No more ‘red lines’? Chinese, N. Korean aggression tests US response

The White House no longer talks about “red lines,” but it seems more are being crossed every day.


From the Middle East to Asia, U.S. adversaries are taking provocative and aggressive actions, raising concerns they are feeling emboldened – ever since President Obama backed off the threat of military action against Syria’s Bashar Assad.


North Korea has now tested a fourth nuclear device under orders from Kim Jong Un.
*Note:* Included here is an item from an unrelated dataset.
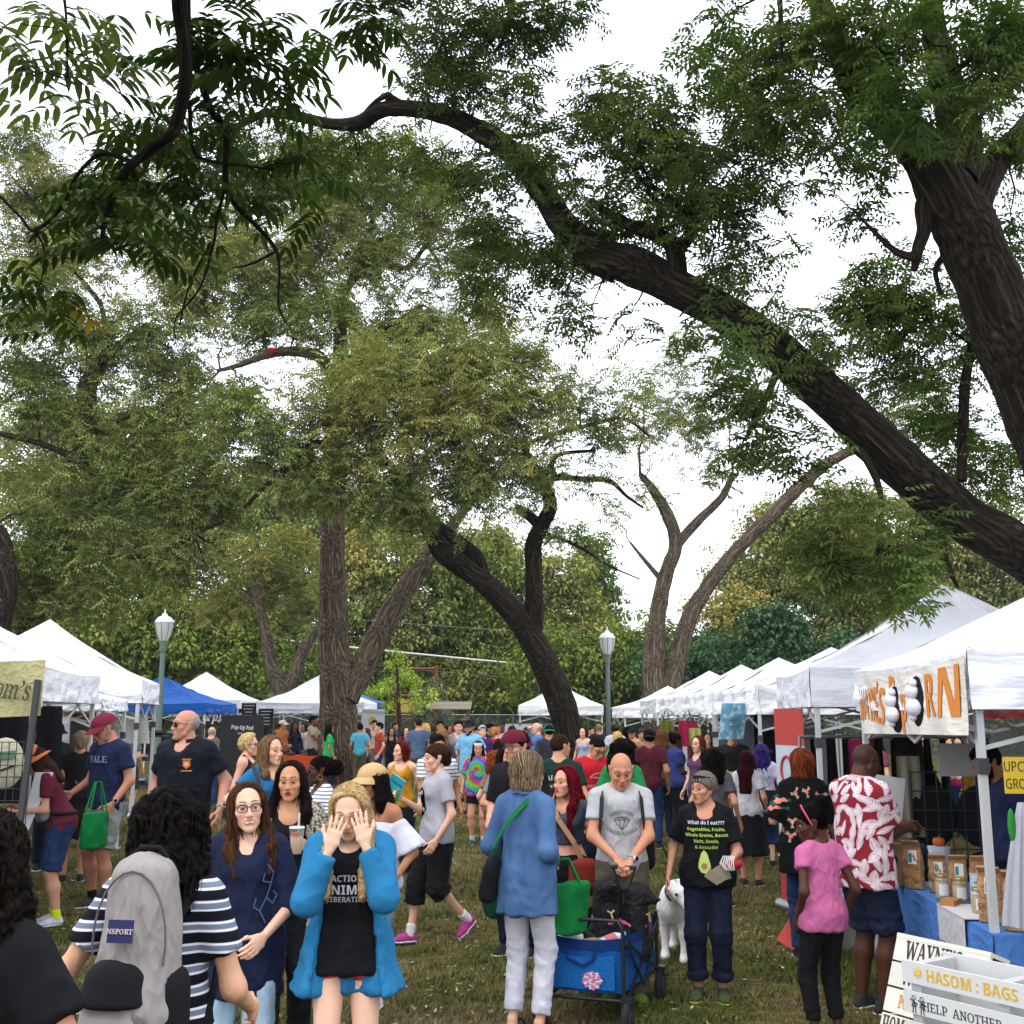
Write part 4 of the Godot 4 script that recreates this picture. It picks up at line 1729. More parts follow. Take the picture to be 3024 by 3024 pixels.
func crown(parent: Node3D,clumps: Array,kind: String,size: float,fill: float,tones: Array,ends:=[]) -> void:
	var spots:=[[],[],[],[]]
	var tint:=[[],[],[],[]]
	var gaps:=noise(1.6/size*.4,2,rng.randi() % 1000)
	for c in clumps:
		var at: Vector3=c[0]
		var rr: Vector3=c[1]
		var count:=int(fill*c[2]*rr.x*rr.y*3.14/(size*size))
		var tone: Color=tones[rng.randi() % tones.size()]
		for i in count:
			var o:=Vector3(rng.randfn(0,.5),rng.randfn(0,.5),rng.randfn(0,.5))
			if o.length()>1.35: o=o.normalized()*rng.randf()*1.2
			var p:=at+o*rr
			if gaps.get_noise_3dv(p)<-.12: continue
			if p.y<1.6 and kind!="broad": continue
			var s:=size*(.75+rng.randf()*.5)
			var k:=rng.randi() % 4
			spots[k].append(Transform3D(Basis.from_euler(Vector3((rng.randf()-.5)*.9,rng.randf()*TAU,(rng.randf()-.5)*.9)).scaled(Vector3.ONE*s/.5),p))
			var t2: Color=(1.45 if kind=="near" else 1.8)*tone.lerp(tones[rng.randi() % tones.size()],.35+.3*rng.randf())
			tint[k].append(t2*(.75+rng.randf()*.5))
	for k in 4:
		if spots[k].size(): scatter("crown",sprigs[[kind,k]],leaf_mat("leaves"),spots[k],tint[k],parent)

func boughs(m: MB,clumps: Array,limbs: Array,each:=3,r:=.03) -> void:
	var nodes:=[]
	for l in limbs:
		var run:=curve(l,4)
		for q in run: nodes.append(q)
	for c in clumps:
		for j in each:
			var at: Vector3=c[0]+Vector3(rng.randf()-.5,rng.randf()-.5,rng.randf()-.5)*c[1]*1.5
			var best: Vector4=nodes[0]
			var bd:=1e9
			for q in nodes:
				var d:=Vector3(q.x,q.y,q.z).distance_to(at)+rng.randf()*.4
				if d<bd:
					bd=d
					best=q
			if bd>9.0: continue
			var a:=Vector3(best.x,best.y,best.z)
			var r0:=minf(r*(.6+bd*.22),best.w*.7)
			var pts:=[]
			for i in 6:
				var t:=i/5.0
				var p:=a.lerp(at,t)+Vector3(rng.randf()-.5,(rng.randf()-.5)+sin(t*PI)*.6,rng.randf()-.5)*bd*.13*sin(t*PI)
				pts.append(Vector4(p.x,p.y,p.z,lerpf(r0,r0*.2,t)))
			m.tube(pts,6,false)

			for q in 3:
				var b: Vector4=pts[2+q]
				var e: Vector3=Vector3(b.x,b.y,b.z)+Vector3(rng.randf()-.5,rng.randf()-.6,rng.randf()-.5)*c[1].length()*.7
				var md: Vector3=(Vector3(b.x,b.y,b.z)+e)/2+Vector3(rng.randf()-.5,rng.randf()-.5,rng.randf()-.5)*.15
				m.tube([b*Vector4(1,1,1,.6),Vector4(md.x,md.y,md.z,b.w*.4),Vector4(e.x,e.y,e.z,b.w*.15)],5,false)
			nodes.append(pts[3])

func bark(dark:=1.0) -> StandardMaterial3D:
	var key:="bark%.2f" % dark
	var m:=mat(key,Color(dark,dark*.97,dark*.93),.95)
	m.albedo_texture=bark_map
	m.normal_enabled=true
	m.normal_texture=bark_normal
	m.normal_scale=1.2
	m.metallic_specular=.2
	return m

func tree(called: String,label: String,limbs: Array,clumps: Array,o: Dictionary) -> Node3D:
	var base: Vector4=limbs[0][0]
	var at:=Vector3(base.x,gy(base.x,base.z),base.z)
	var t:=thing(called,label,"tree",at,.0,o.get("group",""))
	for l in limbs:
		for i in l.size(): l[i]=l[i]-Vector4(at.x,at.y,at.z,0)
	for c in clumps: c[0]-=at
	var trunk:=MB.new()
	limb(trunk,limbs[0],o.get("sides",16),o.get("rough",.09))
	part("trunk",trunk.mesh(),bark(o.get("dark",.8)),t)
	for i in range(1,limbs.size()):
		var m:=MB.new()
		limb(m,limbs[i],10,o.get("rough",.09))
		part("limb",m.mesh(),bark(o.get("dark",.8)),t)
	var tw:=MB.new()
	boughs(tw,clumps,limbs,o.get("each",3),o.get("twig",.03))
	if tw.v.size(): part("boughs",tw.mesh(),bark(o.get("dark",.8)*.85),t).set_meta("kind","stuff")
	crown(t,clumps,o.get("kind","far"),o.get("size",.5),o.get("fill",8.0),o.tones)
	return t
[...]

China over the weekend brazenly landed its first aircraft on a runway built atop one of its man-made islands in the South China Sea weeks after the U.S. indicated it had no plans to send warships there, and later flew a large civilian airliner to the artificial land mass.


The Pentagon confirmed Thursday that three Chinese planes have landed on the disputed island chain in recent days.
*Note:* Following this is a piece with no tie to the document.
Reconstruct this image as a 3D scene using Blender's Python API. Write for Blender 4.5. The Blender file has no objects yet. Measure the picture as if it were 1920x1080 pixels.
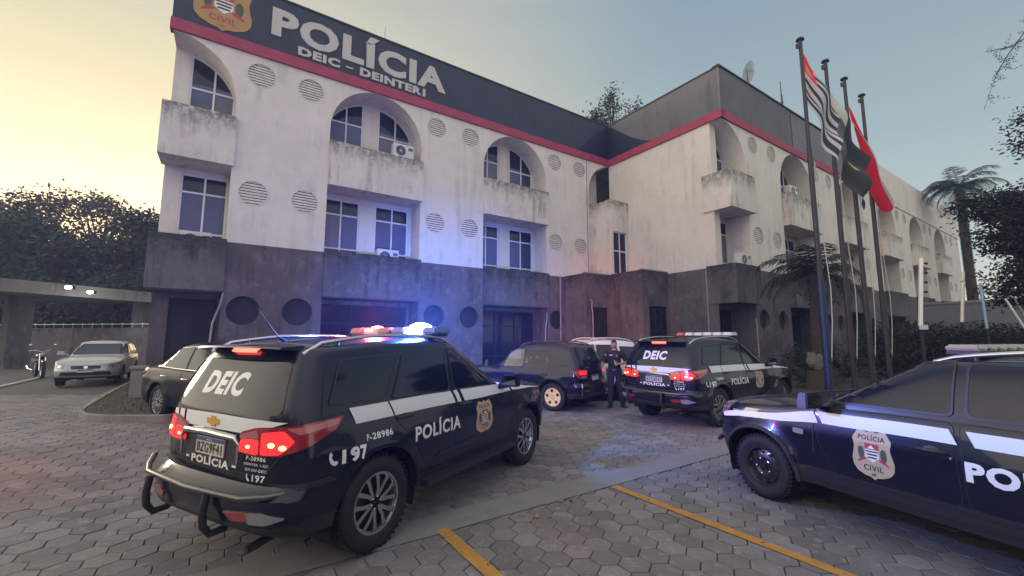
import bpy, bmesh, math, random
from mathutils import Vector, Matrix
from mathutils.bvhtree import BVHTree
random.seed(7)
R = math.radians
S = bpy.context.scene
COL = S.collection
# ------------------------------------------------------------------ camera
CAMH = 1.80
cam_d = bpy.data.cameras.new('camera'); cam = bpy.data.objects.new('camera', cam_d); COL.objects.link(cam)
cam_d.sensor_width = 36; cam_d.lens = 36 * 795 / 1920; cam_d.clip_start = .05; cam_d.clip_end = 900
cam.location = (0, 0, CAMH); PITCH = math.atan(93 / 795)
cam.rotation_euler = (math.pi / 2 + PITCH, 0, 0)
S.camera = cam
# ------------------------------------------------------------------ world
SUN_AZ = R(-42)      # measured from +Y, negative = to the left
SUN_EL = R(4)
w = bpy.data.worlds.new('World'); S.world = w; w.use_nodes = True
nt = w.node_tree; nt.nodes.clear()
def N(t, **k):
    n = nt.nodes.new(t)
    for a, b in k.items(): setattr(n, a, b)
    return n
out = N('ShaderNodeOutputWorld'); bg = N('ShaderNodeBackground'); bg2 = N('ShaderNodeBackground'); add = N('ShaderNodeAddShader')
sky = N('ShaderNodeTexSky'); sky.sky_type = 'NISHITA'; sky.sun_disc = False
sky.sun_elevation = SUN_EL; sky.sun_rotation = SUN_AZ; sky.dust_density = 2.0; sky.air_density = 1.0
nt.links.new(sky.outputs[0], bg.inputs[0]); bg.inputs[1].default_value = 0.05
tc = N('ShaderNodeTexCoord'); nrm = N('ShaderNodeVectorMath', operation='NORMALIZE'); nt.links.new(tc.outputs['Generated'], nrm.inputs[0])
sep = N('ShaderNodeSeparateXYZ'); nt.links.new(nrm.outputs[0], sep.inputs[0])
# twilight colours by elevation, on the sunset side and on the far side
def ramp(stops):
    r = N('ShaderNodeValToRGB'); e = r.color_ramp.elements
    e[0].position, e[0].color = stops[0][0], (*stops[0][1], 1); e[1].position, e[1].color = stops[-1][0], (*stops[-1][1], 1)
    for p, c in stops[1:-1]:
        x = e.new(p); x.color = (*c, 1)
    nt.links.new(sep.outputs['Z'], r.inputs[0]); return r
warm = ramp([(0, (1.0, .86, .60)), (.1, (1.05, .96, .72)), (.24, (1.0, .94, .68)), (.42, (.76, .68, .40)), (.58, (.58, .55, .42)), (1, (.26, .30, .34))])
cold = ramp([(0, (.74, .70, .56)), (.08, (.62, .66, .60)), (.25, (.43, .52, .53)), (.45, (.31, .40, .44)), (.7, (.22, .30, .36)), (1, (.18, .25, .32))])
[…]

“We can now confirm that there may have been three flights that have landed,” Pentagon Press Secretary Peter Cook told reporters. “We clearly are concerned by these flights.”


He would not say if the Pentagon planned to respond.


Many at the Pentagon fear the disputed islands will be used as a military base that could threaten maritime security.


But House Speaker Paul Ryan pointed the finger at the administration, blasting the president for talking of cutting the Navy as tension builds in the South China Sea.